══ Listing

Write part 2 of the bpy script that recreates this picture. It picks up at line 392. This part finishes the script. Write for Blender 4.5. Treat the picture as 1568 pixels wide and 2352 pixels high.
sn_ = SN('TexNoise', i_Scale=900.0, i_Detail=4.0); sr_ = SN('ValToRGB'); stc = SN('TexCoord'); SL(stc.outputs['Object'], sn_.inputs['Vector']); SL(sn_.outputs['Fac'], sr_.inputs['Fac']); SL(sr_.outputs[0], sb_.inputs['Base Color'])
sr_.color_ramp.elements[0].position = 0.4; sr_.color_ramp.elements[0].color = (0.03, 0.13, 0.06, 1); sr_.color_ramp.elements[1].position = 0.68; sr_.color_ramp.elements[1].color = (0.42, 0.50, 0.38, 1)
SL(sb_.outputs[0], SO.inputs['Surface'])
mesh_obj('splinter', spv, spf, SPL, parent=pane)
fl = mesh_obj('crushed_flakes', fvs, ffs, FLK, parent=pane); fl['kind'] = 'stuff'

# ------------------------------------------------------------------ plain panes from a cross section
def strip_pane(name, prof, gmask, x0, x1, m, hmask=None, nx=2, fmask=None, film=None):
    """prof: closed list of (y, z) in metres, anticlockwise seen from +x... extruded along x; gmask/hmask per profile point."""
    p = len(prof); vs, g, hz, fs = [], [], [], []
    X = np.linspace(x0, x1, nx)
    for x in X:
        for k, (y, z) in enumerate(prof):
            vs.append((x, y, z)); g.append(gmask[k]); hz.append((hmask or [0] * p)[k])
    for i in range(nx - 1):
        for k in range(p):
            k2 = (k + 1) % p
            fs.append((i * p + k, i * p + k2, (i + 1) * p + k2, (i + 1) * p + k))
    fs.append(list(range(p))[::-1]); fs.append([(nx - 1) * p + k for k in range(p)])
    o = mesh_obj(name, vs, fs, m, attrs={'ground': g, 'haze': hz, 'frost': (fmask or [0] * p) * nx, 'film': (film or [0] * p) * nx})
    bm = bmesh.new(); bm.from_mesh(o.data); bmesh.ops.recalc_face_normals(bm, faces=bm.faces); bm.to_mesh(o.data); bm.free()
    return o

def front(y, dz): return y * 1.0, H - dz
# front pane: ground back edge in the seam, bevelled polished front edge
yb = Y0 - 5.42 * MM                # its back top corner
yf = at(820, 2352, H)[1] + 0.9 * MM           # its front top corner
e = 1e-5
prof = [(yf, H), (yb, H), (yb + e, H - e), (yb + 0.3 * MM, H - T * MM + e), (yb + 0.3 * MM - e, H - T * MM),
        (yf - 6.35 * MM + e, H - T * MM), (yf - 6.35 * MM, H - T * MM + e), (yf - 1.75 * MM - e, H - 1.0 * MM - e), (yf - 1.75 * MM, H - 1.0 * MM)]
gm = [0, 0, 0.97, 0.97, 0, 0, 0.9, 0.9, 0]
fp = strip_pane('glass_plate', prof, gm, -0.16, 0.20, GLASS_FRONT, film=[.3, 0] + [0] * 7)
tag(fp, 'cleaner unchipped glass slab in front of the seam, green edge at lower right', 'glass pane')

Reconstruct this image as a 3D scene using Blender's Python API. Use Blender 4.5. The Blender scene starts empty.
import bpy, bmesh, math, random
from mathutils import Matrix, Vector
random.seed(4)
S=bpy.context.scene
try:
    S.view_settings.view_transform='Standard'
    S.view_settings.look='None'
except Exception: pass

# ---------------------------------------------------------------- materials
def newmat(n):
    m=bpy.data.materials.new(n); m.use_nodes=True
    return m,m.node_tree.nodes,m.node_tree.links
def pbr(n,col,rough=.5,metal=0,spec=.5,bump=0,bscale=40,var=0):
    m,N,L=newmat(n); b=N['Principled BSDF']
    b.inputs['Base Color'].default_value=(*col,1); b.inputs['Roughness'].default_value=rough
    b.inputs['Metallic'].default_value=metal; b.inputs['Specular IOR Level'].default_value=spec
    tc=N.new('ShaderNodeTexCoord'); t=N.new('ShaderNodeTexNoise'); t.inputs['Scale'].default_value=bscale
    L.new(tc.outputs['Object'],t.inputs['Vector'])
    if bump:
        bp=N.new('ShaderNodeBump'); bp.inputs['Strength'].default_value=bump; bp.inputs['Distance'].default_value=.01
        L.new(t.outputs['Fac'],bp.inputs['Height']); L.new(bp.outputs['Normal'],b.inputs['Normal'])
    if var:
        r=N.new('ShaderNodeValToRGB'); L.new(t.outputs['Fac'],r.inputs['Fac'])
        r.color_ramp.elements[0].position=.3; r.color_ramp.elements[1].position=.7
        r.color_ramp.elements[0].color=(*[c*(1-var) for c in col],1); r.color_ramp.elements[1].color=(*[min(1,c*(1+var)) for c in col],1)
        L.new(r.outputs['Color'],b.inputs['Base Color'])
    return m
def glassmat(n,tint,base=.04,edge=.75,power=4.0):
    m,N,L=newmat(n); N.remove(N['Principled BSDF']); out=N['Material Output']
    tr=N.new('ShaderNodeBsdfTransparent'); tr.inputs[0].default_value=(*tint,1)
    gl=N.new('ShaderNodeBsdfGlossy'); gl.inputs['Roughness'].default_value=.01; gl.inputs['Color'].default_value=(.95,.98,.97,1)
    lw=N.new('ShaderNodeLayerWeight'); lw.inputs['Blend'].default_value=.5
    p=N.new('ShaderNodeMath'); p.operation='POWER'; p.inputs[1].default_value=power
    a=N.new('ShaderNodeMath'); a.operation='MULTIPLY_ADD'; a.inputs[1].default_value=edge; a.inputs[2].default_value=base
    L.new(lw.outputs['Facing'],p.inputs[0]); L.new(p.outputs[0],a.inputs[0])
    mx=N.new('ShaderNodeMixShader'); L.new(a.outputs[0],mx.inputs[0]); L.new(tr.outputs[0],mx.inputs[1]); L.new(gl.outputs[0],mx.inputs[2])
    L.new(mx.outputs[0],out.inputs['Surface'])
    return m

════

Stated goal — All of the material above needs to be copied exactly.

Task result —
Write part 2 of the bpy script that recreates this picture. It picks up at line 392. This part finishes the script. Write for Blender 4.5. Treat the picture as 1568 pixels wide and 2352 pixels high.
sn_ = SN('TexNoise', i_Scale=900.0, i_Detail=4.0); sr_ = SN('ValToRGB'); stc = SN('TexCoord'); SL(stc.outputs['Object'], sn_.inputs['Vector']); SL(sn_.outputs['Fac'], sr_.inputs['Fac']); SL(sr_.outputs[0], sb_.inputs['Base Color'])
sr_.color_ramp.elements[0].position = 0.4; sr_.color_ramp.elements[0].color = (0.03, 0.13, 0.06, 1); sr_.color_ramp.elements[1].position = 0.68; sr_.color_ramp.elements[1].color = (0.42, 0.50, 0.38, 1)
SL(sb_.outputs[0], SO.inputs['Surface'])
mesh_obj('splinter', spv, spf, SPL, parent=pane)
fl = mesh_obj('crushed_flakes', fvs, ffs, FLK, parent=pane); fl['kind'] = 'stuff'

# ------------------------------------------------------------------ plain panes from a cross section
def strip_pane(name, prof, gmask, x0, x1, m, hmask=None, nx=2, fmask=None, film=None):
    """prof: closed list of (y, z) in metres, anticlockwise seen from +x... extruded along x; gmask/hmask per profile point."""
    p = len(prof); vs, g, hz, fs = [], [], [], []
    X = np.linspace(x0, x1, nx)
    for x in X:
        for k, (y, z) in enumerate(prof):
            vs.append((x, y, z)); g.append(gmask[k]); hz.append((hmask or [0] * p)[k])
    for i in range(nx - 1):
        for k in range(p):
            k2 = (k + 1) % p
            fs.append((i * p + k, i * p + k2, (i + 1) * p + k2, (i + 1) * p + k))
    fs.append(list(range(p))[::-1]); fs.append([(nx - 1) * p + k for k in range(p)])
    o = mesh_obj(name, vs, fs, m, attrs={'ground': g, 'haze': hz, 'frost': (fmask or [0] * p) * nx, 'film': (film or [0] * p) * nx})
    bm = bmesh.new(); bm.from_mesh(o.data); bmesh.ops.recalc_face_normals(bm, faces=bm.faces); bm.to_mesh(o.data); bm.free()
    return o

def front(y, dz): return y * 1.0, H - dz
# front pane: ground back edge in the seam, bevelled polished front edge
yb = Y0 - 5.42 * MM                # its back top corner
yf = at(820, 2352, H)[1] + 0.9 * MM           # its front top corner
e = 1e-5
prof = [(yf, H), (yb, H), (yb + e, H - e), (yb + 0.3 * MM, H - T * MM + e), (yb + 0.3 * MM - e, H - T * MM),
        (yf - 6.35 * MM + e, H - T * MM), (yf - 6.35 * MM, H - T * MM + e), (yf - 1.75 * MM - e, H - 1.0 * MM - e), (yf - 1.75 * MM, H - 1.0 * MM)]
gm = [0, 0, 0.97, 0.97, 0, 0, 0.9, 0.9, 0]
fp = strip_pane('glass_plate', prof, gm, -0.16, 0.20, GLASS_FRONT, film=[.3, 0] + [0] * 7)
tag(fp, 'cleaner unchipped glass slab in front of the seam, green edge at lower right', 'glass pane')

Reconstruct this image as a 3D scene using Blender's Python API. Use Blender 4.5. The Blender scene starts empty.
import bpy, bmesh, math, random
from mathutils import Matrix, Vector
random.seed(4)
S=bpy.context.scene
try:
    S.view_settings.view_transform='Standard'
    S.view_settings.look='None'
except Exception: pass

# ---------------------------------------------------------------- materials
def newmat(n):
    m=bpy.data.materials.new(n); m.use_nodes=True
    return m,m.node_tree.nodes,m.node_tree.links
def pbr(n,col,rough=.5,metal=0,spec=.5,bump=0,bscale=40,var=0):
    m,N,L=newmat(n); b=N['Principled BSDF']
    b.inputs['Base Color'].default_value=(*col,1); b.inputs['Roughness'].default_value=rough
    b.inputs['Metallic'].default_value=metal; b.inputs['Specular IOR Level'].default_value=spec
    tc=N.new('ShaderNodeTexCoord'); t=N.new('ShaderNodeTexNoise'); t.inputs['Scale'].default_value=bscale
    L.new(tc.outputs['Object'],t.inputs['Vector'])
    if bump:
        bp=N.new('ShaderNodeBump'); bp.inputs['Strength'].default_value=bump; bp.inputs['Distance'].default_value=.01
        L.new(t.outputs['Fac'],bp.inputs['Height']); L.new(bp.outputs['Normal'],b.inputs['Normal'])
    if var:
        r=N.new('ShaderNodeValToRGB'); L.new(t.outputs['Fac'],r.inputs['Fac'])
        r.color_ramp.elements[0].position=.3; r.color_ramp.elements[1].position=.7
        r.color_ramp.elements[0].color=(*[c*(1-var) for c in col],1); r.color_ramp.elements[1].color=(*[min(1,c*(1+var)) for c in col],1)
        L.new(r.outputs['Color'],b.inputs['Base Color'])
    return m
def glassmat(n,tint,base=.04,edge=.75,power=4.0):
    m,N,L=newmat(n); N.remove(N['Principled BSDF']); out=N['Material Output']
    tr=N.new('ShaderNodeBsdfTransparent'); tr.inputs[0].default_value=(*tint,1)
    gl=N.new('ShaderNodeBsdfGlossy'); gl.inputs['Roughness'].default_value=.01; gl.inputs['Color'].default_value=(.95,.98,.97,1)
    lw=N.new('ShaderNodeLayerWeight'); lw.inputs['Blend'].default_value=.5
    p=N.new('ShaderNodeMath'); p.operation='POWER'; p.inputs[1].default_value=power
    a=N.new('ShaderNodeMath'); a.operation='MULTIPLY_ADD'; a.inputs[1].default_value=edge; a.inputs[2].default_value=base
    L.new(lw.outputs['Facing'],p.inputs[0]); L.new(p.outputs[0],a.inputs[0])
    mx=N.new('ShaderNodeMixShader'); L.new(a.outputs[0],mx.inputs[0]); L.new(tr.outputs[0],mx.inputs[1]); L.new(gl.outputs[0],mx.inputs[2])
    L.new(mx.outputs[0],out.inputs['Surface'])
    return m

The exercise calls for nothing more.